Nobody blames people in north DeKalb for not liking the way DeKalb County does business. Most of their neighbors agree, but the cityhood movement is creating chaos for them. The cityhood question is pitting communities against each other in the name of creating yet another subdivision of government in our county.

Why can’t this wait? Is DeKalb’s situation so unbearable that the Legislature has to act now? County government is as bad as it’s ever been and it’s hard to imagine it getting worse. There’s also an outside chance that county government will actually get better. There may be more indictments on the way that could rid us of a few more corrupt politicians. The Legislature also has influence over how the county’s government operates. Our delegation can implement reforms that would address at least some of the concerns.

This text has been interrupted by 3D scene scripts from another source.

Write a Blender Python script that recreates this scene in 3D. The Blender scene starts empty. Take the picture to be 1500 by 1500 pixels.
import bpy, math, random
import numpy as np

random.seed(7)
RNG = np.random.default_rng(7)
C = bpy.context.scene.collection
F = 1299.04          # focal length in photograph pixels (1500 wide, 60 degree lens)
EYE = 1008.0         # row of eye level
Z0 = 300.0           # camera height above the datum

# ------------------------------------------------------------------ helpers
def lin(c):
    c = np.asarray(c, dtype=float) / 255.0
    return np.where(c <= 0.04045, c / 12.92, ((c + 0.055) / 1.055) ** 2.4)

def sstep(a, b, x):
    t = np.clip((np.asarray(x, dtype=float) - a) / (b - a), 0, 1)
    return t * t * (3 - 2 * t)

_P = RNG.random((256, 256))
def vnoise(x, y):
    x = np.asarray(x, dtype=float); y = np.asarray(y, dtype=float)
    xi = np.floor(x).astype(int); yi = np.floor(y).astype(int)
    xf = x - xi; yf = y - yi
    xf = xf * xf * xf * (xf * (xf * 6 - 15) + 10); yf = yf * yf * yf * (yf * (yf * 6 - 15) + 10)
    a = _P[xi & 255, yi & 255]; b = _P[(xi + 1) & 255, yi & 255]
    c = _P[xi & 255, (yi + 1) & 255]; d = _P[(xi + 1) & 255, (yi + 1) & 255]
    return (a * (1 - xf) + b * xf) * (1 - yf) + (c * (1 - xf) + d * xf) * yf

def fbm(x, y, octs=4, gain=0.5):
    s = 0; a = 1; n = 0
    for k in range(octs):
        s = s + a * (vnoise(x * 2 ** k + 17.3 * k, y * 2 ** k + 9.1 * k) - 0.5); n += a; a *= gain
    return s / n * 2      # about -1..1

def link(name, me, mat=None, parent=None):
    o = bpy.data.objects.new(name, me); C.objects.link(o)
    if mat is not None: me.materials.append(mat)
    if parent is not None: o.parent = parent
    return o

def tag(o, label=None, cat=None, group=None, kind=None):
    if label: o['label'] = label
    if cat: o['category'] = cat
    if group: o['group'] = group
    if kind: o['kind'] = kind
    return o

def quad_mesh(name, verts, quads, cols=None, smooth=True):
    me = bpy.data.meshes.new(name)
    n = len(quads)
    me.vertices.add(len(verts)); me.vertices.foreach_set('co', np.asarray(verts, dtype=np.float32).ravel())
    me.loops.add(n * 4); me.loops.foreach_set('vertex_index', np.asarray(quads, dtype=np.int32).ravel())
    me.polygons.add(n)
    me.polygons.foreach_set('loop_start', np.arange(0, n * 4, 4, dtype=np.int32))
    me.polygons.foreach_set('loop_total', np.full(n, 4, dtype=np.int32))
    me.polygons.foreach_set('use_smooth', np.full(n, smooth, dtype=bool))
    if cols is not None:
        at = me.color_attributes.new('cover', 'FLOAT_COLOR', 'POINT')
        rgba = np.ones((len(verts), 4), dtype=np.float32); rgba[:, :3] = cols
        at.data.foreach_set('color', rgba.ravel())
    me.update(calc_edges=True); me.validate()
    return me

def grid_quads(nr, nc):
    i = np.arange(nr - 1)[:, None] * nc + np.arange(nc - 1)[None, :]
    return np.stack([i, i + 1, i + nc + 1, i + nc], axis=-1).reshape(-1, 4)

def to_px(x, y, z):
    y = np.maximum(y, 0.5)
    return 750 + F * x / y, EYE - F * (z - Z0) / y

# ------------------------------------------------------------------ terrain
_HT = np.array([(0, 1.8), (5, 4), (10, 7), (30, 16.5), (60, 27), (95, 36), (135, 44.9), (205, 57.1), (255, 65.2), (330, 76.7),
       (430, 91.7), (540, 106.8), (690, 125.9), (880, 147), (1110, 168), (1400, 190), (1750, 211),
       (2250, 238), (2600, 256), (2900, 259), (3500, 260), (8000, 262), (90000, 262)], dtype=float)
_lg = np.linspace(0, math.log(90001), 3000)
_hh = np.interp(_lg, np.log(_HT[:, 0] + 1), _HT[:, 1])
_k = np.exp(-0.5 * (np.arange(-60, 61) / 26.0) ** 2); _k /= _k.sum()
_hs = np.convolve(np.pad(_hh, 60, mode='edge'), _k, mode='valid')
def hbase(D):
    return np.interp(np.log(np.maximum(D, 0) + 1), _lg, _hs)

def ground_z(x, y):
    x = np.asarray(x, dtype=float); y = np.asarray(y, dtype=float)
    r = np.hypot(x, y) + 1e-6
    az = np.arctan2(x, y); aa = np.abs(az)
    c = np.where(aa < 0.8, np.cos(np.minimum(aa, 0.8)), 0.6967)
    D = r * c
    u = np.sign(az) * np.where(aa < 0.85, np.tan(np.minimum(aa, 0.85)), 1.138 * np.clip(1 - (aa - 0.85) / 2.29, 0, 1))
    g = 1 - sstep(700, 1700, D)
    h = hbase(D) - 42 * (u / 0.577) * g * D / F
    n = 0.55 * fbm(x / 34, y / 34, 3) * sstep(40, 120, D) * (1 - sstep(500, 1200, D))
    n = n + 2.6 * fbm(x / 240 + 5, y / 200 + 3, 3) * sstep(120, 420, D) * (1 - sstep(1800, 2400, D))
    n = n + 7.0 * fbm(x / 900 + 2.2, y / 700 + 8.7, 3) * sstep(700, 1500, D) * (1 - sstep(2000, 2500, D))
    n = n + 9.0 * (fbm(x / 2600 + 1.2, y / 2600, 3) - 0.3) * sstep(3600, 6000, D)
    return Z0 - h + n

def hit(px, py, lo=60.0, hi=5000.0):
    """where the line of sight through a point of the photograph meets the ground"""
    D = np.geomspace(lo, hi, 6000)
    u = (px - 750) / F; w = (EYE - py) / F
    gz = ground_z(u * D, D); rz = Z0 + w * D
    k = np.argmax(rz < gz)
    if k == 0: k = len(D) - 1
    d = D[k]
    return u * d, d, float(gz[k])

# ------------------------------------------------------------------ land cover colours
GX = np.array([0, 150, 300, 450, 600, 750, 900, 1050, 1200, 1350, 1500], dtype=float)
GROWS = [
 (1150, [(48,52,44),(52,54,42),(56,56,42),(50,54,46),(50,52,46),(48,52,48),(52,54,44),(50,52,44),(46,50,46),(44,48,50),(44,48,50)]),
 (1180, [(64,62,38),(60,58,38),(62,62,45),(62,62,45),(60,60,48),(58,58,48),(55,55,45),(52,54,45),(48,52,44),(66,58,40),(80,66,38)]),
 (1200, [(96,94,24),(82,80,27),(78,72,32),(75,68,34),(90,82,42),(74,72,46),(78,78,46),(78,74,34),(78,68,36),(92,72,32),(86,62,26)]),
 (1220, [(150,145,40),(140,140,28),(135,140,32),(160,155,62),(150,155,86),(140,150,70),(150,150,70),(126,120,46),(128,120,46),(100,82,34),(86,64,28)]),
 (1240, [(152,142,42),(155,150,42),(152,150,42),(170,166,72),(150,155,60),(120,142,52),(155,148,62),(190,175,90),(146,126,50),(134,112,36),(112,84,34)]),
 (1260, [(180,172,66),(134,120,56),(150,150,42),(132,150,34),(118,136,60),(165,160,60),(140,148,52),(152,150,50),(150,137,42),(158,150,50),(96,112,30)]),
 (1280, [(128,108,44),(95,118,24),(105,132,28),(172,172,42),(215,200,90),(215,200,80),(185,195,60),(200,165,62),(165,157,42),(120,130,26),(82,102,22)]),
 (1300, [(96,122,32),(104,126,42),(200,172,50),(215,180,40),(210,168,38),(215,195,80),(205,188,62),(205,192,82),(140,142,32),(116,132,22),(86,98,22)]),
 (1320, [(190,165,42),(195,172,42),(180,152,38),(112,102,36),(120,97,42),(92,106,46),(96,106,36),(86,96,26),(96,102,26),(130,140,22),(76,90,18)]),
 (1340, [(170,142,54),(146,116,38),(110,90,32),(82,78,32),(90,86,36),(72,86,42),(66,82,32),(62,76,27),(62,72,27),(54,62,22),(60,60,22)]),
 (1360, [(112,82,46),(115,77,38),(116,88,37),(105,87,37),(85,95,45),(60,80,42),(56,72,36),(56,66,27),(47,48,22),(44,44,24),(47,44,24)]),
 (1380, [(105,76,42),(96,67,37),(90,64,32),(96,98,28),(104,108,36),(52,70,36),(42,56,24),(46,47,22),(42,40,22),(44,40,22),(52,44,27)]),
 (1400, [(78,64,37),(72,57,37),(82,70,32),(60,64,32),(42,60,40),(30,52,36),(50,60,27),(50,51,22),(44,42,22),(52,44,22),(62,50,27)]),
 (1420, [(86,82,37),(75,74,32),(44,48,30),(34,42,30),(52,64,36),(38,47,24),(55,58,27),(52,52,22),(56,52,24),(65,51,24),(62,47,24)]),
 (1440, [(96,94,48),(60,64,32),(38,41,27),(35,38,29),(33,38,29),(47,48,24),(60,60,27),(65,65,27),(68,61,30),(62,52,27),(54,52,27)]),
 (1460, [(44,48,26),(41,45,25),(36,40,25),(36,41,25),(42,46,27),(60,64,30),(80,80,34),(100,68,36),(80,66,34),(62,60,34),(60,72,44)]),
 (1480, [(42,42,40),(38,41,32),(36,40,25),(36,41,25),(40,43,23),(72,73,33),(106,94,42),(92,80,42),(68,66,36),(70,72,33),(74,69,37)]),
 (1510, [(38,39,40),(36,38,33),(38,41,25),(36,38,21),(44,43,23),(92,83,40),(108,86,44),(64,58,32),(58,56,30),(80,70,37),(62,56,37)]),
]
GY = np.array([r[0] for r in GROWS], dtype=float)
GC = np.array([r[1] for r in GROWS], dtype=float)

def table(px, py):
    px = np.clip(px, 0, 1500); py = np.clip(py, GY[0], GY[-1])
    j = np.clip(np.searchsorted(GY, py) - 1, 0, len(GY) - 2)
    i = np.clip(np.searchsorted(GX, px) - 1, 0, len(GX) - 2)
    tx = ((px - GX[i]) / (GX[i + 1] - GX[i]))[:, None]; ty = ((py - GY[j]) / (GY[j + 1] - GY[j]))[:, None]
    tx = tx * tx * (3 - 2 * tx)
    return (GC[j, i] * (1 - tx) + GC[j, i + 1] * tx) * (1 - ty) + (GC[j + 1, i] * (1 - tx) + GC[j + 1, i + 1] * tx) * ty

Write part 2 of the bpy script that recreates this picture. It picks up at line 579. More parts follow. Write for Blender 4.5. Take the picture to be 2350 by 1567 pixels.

No one doubts that these groups are determined to create a new city. People in the areas of Briarcliff, Lakeside and Tucker deserve a say in what happens to them. Their neighbors would like to have a say in what happens to them, too. Would it be too much to ask if these cityhood movements could give their neighbors some time to think about what their options are instead of bum rushing them into making an ill-informed decision?

The metro Atlanta region has always struggled to tackle issues from a regional perspective. Even a proposal to implement a sales tax to pay for transportation improvements failed in 2012 because counties in our area see themselves as competitors and not partners.

It’s sad that we can’t even come to a mutual agreement about municipal boundaries because communities within our county are being forced to treat other the same way.